• What is expected: In your copy, include every line of the listing below exactly but none of the pictures.

• Collected material:
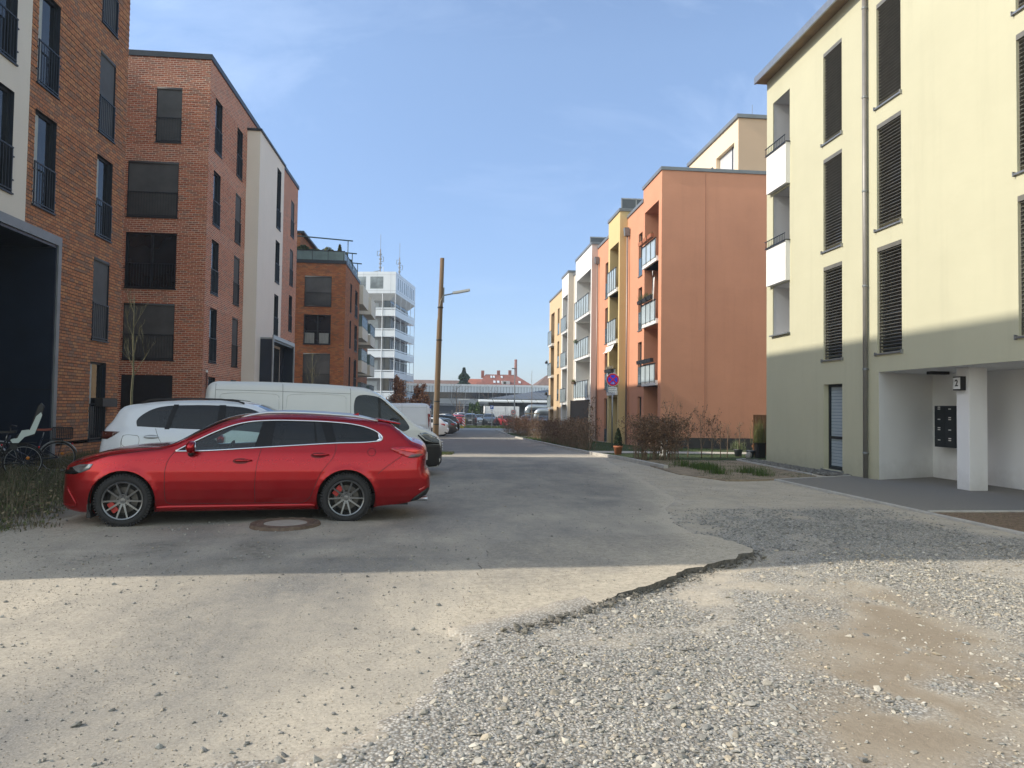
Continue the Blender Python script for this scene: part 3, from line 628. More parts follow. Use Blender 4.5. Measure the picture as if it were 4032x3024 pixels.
BE = rowhouse('beige_end_house', 'beige rendered end house of the row, farthest on the right', 9.9, 59.0, 67.0, 11.7, SBE, None, (63.9, 66.0, [(-1.4, 1.5), (1.8, 4.5), (4.7, 7.4), (7.7, 10.4)]), [(61.1, 62.1, a - .55, b - .55) for a, b in W_], depth=14)
balcony(BE, 9.9, 63.9, 66.0, [(1.5, 2.8), (4.4, 5.75), (7.3, 8.7)], n=3, out=.25)
# penthouse on the orange house
P_ = MB(); wall(P_, faceX(14.16, -1), 33.25, 40.35, 13.2, 15.98, [(33.75, 36.1, 13.25, 14.95, .25)]); wall(P_, faceY(33.25, -1), 14.16, 24.2, 13.0, 15.98, mi=1); wall(P_, faceY(40.35, 1), 14.16, 24.2, 13.0, 15.98); wall(P_, faceX(24.2, 1), 33.25, 40.35, 13, 15.98)
P_.build('penthouse', [stucco('pale peach render', (.76, .60, .42), .03, .04), stucco('peach render', (.58, .42, .29), .03, .04)], O1)
q = MB(); q.box(14.06, 24.3, 33.15, 40.45, 15.98, 16.16); q.build('penthouse_roof', M_['zinc'], O1)
q = MB(); q.box(14.36, 14.38, 33.8, 36.05, 13.25, 14.9); q.box(14.33, 14.37, 33.8, 33.88, 13.25, 14.95, 1); q.box(14.33, 14.37, 34.35, 34.42, 13.25, 14.95, 1); q.build('penthouse_window', [pm('pale shade', (.50, .50, .50), .6), M_['anth']], O1)
q = MB(); q.tube([(12.95, 33.4, 13.2), (12.95, 33.4, 13.42), (12.87, 33.4, 13.5)], .05, 8); q.build('roof_vent', M_['zinc'], O1); q = MB(); q.tube([(15.2, 34.0, 16.1), (15.2, 34.0, 17.0)], .012, 5); q.build('roof_rod', M_['zinc'], O1)
# glazed roof screens
for (x0, x1, Y, z0, z1, par) in ((10.30, 11.9, 41.0, 12.99, 14.12, OC), (10.0, 11.9, 48.6, 12.86, 13.62, WA)):
    q = MB()
    for x in (x0, (x0 * .45 + x1 * .55), x1): q.box(x - .03, x + .03, Y, Y + .06, z0, z1)
    q.box(x0, x1, Y, Y + .06, z1 - .05, z1 + .02); fr = q.build('roof_screen', M_['galv'], par)
    q = MB(); q.box(x0, x1, Y + .02, Y + .03, z0, z1 - .04); q.build('pane', pm('dark glazing', (.07, .08, .09), .15), fr)
# rain pipes with hoppers
for (Y, lab) in ((38.75, 'zinc rain pipe with hopper between the orange link and the ochre bay'), (46.55, 'zinc rain pipe with hopper between the second orange link and the white bay')):
    t = thing('rain_pipe', lab, 'downpipe', (10.1, Y, -1)); q = MB(); q.tube([(10.08, Y, -1), (10.08, Y, 11.3)], .055, 10); q.build('pipe', pm('copper grey pipe', (.28, .22, .19), .5, .3), t, smooth=True)
    q = MB(); q.prism([(9.92, Y - .12, 11.3), (9.92, Y + .12, 11.3), (9.88, Y + .17, 11.75), (9.88, Y - .17, 11.75)], (.27, 0, 0)); q.build('hopper', M_['zinc'], t)

# ------------------------------------------------------------------ office tower, turned ten degrees
TW = thing('office_tower', 'white office tower with wider top storey and roof antennas, beyond the brick houses', 'tower', (-8.66, 123.5, -1), R(-10))
PW = pm('white facade panel', (.56, .59, .63), .35, .1, .06, .4); PWs = pm('tower soffit', (.42, .43, .43), .6)
mb = MB(); tm = Matrix.Translation((-8.66, 123.5, 0)) @ Matrix.Rotation(R(-10), 4, 'Z'); mb.M = tm
TWW, TD = -16.0, 15.6       # width to the left, depth behind
Z0, Z1 = 20.5, 24.75
mb.box(TWW, 0, 0, TD, Z0 + .6, Z1); mb.box(TWW, -.03, .03, TD - .03, Z1, Z1 + .12, 0)
mb.build('top_storey', [PW], TW)
mb = MB(); mb.M = tm; mb.poly([(0, 0, Z0 + .6), (0, TD, Z0 + .6), (-1.1, TD - 1.1, Z0 - .5), (-1.1, 1.1, Z0 - .5)]); mb.poly([(0, 0, Z0 + .6), (TWW, 0, Z0 + .6), (TWW, 1.1, Z0 - .5), (-1.1, 1.1, Z0 - .5)]); mb.quad((0, 0, Z0 + .59), (TWW, 0, Z0 + .59), (TWW, TD, Z0 + .59), (0, TD, Z0 + .59)); mb.build('soffit', PWs, TW)
mb = MB(); mb.M = tm; mb.box(TWW + 1, -1.15, 1.15, TD - 1.15, -2, Z0 - .4); mb.box(TWW + 1, -2.3, 1.1, 1.15, -2, Z0 - .5, 1)
mb.build('core', [glassy('tower glass', (.018, .026, .036), .12, .06), pm('grey panel', (.16, .16, .16), .6)], TW)
for i in range(6):
    z = 17.2 - 3.6 * i; mb = MB(); mb.M = tm
    mb.box(TWW, 0, .15, 1.1, z, z + 1.1); mb.box(-1.1, 0, 1.1, TD, z, z + 1.1); mb.box(TWW, 0, .1, .16, z + 1.22, z + 1.42); mb.box(-.06, 0, .16, TD, z + 1.22, z + 1.42); mb.build('gallery', PW, TW)
    # blinds and window posts
    mb = MB(); mb.M = tm; zt = z + 3.6 if i else Z0 - .5
    for k in range(6): x = -3.2 - k * 2.1; mb.box(x - 2.0, x, 1.04, 1.09, z + 1.1, zt - .5)
    mb.build('blind', pm('tower blind', (.25, .265, .27), .6, 0, .25, .8), TW)
    mb = MB(); mb.M = tm
    for k in range(13):
        y = 1.5 + k * 1.05; mb.box(-1.14, -1.05, y, y + .12, z + 1.1, zt - .4)
        if k % 3: mb.box(-1.15, -1.10, y + .12, y + .55, z + 1.1, zt - .6, 1)
    mb.build('window_posts', [pm('white post', (.34, .36, .39), .5), pm('pale curtain', (.30, .33, .36), .6)], TW)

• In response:
Continue the Blender Python script for this scene: part 3, from line 628. More parts follow. Use Blender 4.5. Measure the picture as if it were 4032x3024 pixels.
BE = rowhouse('beige_end_house', 'beige rendered end house of the row, farthest on the right', 9.9, 59.0, 67.0, 11.7, SBE, None, (63.9, 66.0, [(-1.4, 1.5), (1.8, 4.5), (4.7, 7.4), (7.7, 10.4)]), [(61.1, 62.1, a - .55, b - .55) for a, b in W_], depth=14)
balcony(BE, 9.9, 63.9, 66.0, [(1.5, 2.8), (4.4, 5.75), (7.3, 8.7)], n=3, out=.25)
# penthouse on the orange house
P_ = MB(); wall(P_, faceX(14.16, -1), 33.25, 40.35, 13.2, 15.98, [(33.75, 36.1, 13.25, 14.95, .25)]); wall(P_, faceY(33.25, -1), 14.16, 24.2, 13.0, 15.98, mi=1); wall(P_, faceY(40.35, 1), 14.16, 24.2, 13.0, 15.98); wall(P_, faceX(24.2, 1), 33.25, 40.35, 13, 15.98)
P_.build('penthouse', [stucco('pale peach render', (.76, .60, .42), .03, .04), stucco('peach render', (.58, .42, .29), .03, .04)], O1)
q = MB(); q.box(14.06, 24.3, 33.15, 40.45, 15.98, 16.16); q.build('penthouse_roof', M_['zinc'], O1)
q = MB(); q.box(14.36, 14.38, 33.8, 36.05, 13.25, 14.9); q.box(14.33, 14.37, 33.8, 33.88, 13.25, 14.95, 1); q.box(14.33, 14.37, 34.35, 34.42, 13.25, 14.95, 1); q.build('penthouse_window', [pm('pale shade', (.50, .50, .50), .6), M_['anth']], O1)
q = MB(); q.tube([(12.95, 33.4, 13.2), (12.95, 33.4, 13.42), (12.87, 33.4, 13.5)], .05, 8); q.build('roof_vent', M_['zinc'], O1); q = MB(); q.tube([(15.2, 34.0, 16.1), (15.2, 34.0, 17.0)], .012, 5); q.build('roof_rod', M_['zinc'], O1)
# glazed roof screens
for (x0, x1, Y, z0, z1, par) in ((10.30, 11.9, 41.0, 12.99, 14.12, OC), (10.0, 11.9, 48.6, 12.86, 13.62, WA)):
    q = MB()
    for x in (x0, (x0 * .45 + x1 * .55), x1): q.box(x - .03, x + .03, Y, Y + .06, z0, z1)
    q.box(x0, x1, Y, Y + .06, z1 - .05, z1 + .02); fr = q.build('roof_screen', M_['galv'], par)
    q = MB(); q.box(x0, x1, Y + .02, Y + .03, z0, z1 - .04); q.build('pane', pm('dark glazing', (.07, .08, .09), .15), fr)
# rain pipes with hoppers
for (Y, lab) in ((38.75, 'zinc rain pipe with hopper between the orange link and the ochre bay'), (46.55, 'zinc rain pipe with hopper between the second orange link and the white bay')):
    t = thing('rain_pipe', lab, 'downpipe', (10.1, Y, -1)); q = MB(); q.tube([(10.08, Y, -1), (10.08, Y, 11.3)], .055, 10); q.build('pipe', pm('copper grey pipe', (.28, .22, .19), .5, .3), t, smooth=True)
    q = MB(); q.prism([(9.92, Y - .12, 11.3), (9.92, Y + .12, 11.3), (9.88, Y + .17, 11.75), (9.88, Y - .17, 11.75)], (.27, 0, 0)); q.build('hopper', M_['zinc'], t)

# ------------------------------------------------------------------ office tower, turned ten degrees
TW = thing('office_tower', 'white office tower with wider top storey and roof antennas, beyond the brick houses', 'tower', (-8.66, 123.5, -1), R(-10))
PW = pm('white facade panel', (.56, .59, .63), .35, .1, .06, .4); PWs = pm('tower soffit', (.42, .43, .43), .6)
mb = MB(); tm = Matrix.Translation((-8.66, 123.5, 0)) @ Matrix.Rotation(R(-10), 4, 'Z'); mb.M = tm
TWW, TD = -16.0, 15.6       # width to the left, depth behind
Z0, Z1 = 20.5, 24.75
mb.box(TWW, 0, 0, TD, Z0 + .6, Z1); mb.box(TWW, -.03, .03, TD - .03, Z1, Z1 + .12, 0)
mb.build('top_storey', [PW], TW)
mb = MB(); mb.M = tm; mb.poly([(0, 0, Z0 + .6), (0, TD, Z0 + .6), (-1.1, TD - 1.1, Z0 - .5), (-1.1, 1.1, Z0 - .5)]); mb.poly([(0, 0, Z0 + .6), (TWW, 0, Z0 + .6), (TWW, 1.1, Z0 - .5), (-1.1, 1.1, Z0 - .5)]); mb.quad((0, 0, Z0 + .59), (TWW, 0, Z0 + .59), (TWW, TD, Z0 + .59), (0, TD, Z0 + .59)); mb.build('soffit', PWs, TW)
mb = MB(); mb.M = tm; mb.box(TWW + 1, -1.15, 1.15, TD - 1.15, -2, Z0 - .4); mb.box(TWW + 1, -2.3, 1.1, 1.15, -2, Z0 - .5, 1)
mb.build('core', [glassy('tower glass', (.018, .026, .036), .12, .06), pm('grey panel', (.16, .16, .16), .6)], TW)
for i in range(6):
    z = 17.2 - 3.6 * i; mb = MB(); mb.M = tm
    mb.box(TWW, 0, .15, 1.1, z, z + 1.1); mb.box(-1.1, 0, 1.1, TD, z, z + 1.1); mb.box(TWW, 0, .1, .16, z + 1.22, z + 1.42); mb.box(-.06, 0, .16, TD, z + 1.22, z + 1.42); mb.build('gallery', PW, TW)
    # blinds and window posts
    mb = MB(); mb.M = tm; zt = z + 3.6 if i else Z0 - .5
    for k in range(6): x = -3.2 - k * 2.1; mb.box(x - 2.0, x, 1.04, 1.09, z + 1.1, zt - .5)
    mb.build('blind', pm('tower blind', (.25, .265, .27), .6, 0, .25, .8), TW)
    mb = MB(); mb.M = tm
    for k in range(13):
        y = 1.5 + k * 1.05; mb.box(-1.14, -1.05, y, y + .12, z + 1.1, zt - .4)
        if k % 3: mb.box(-1.15, -1.10, y + .12, y + .55, z + 1.1, zt - .6, 1)
    mb.build('window_posts', [pm('white post', (.34, .36, .39), .5), pm('pale curtain', (.30, .33, .36), .6)], TW)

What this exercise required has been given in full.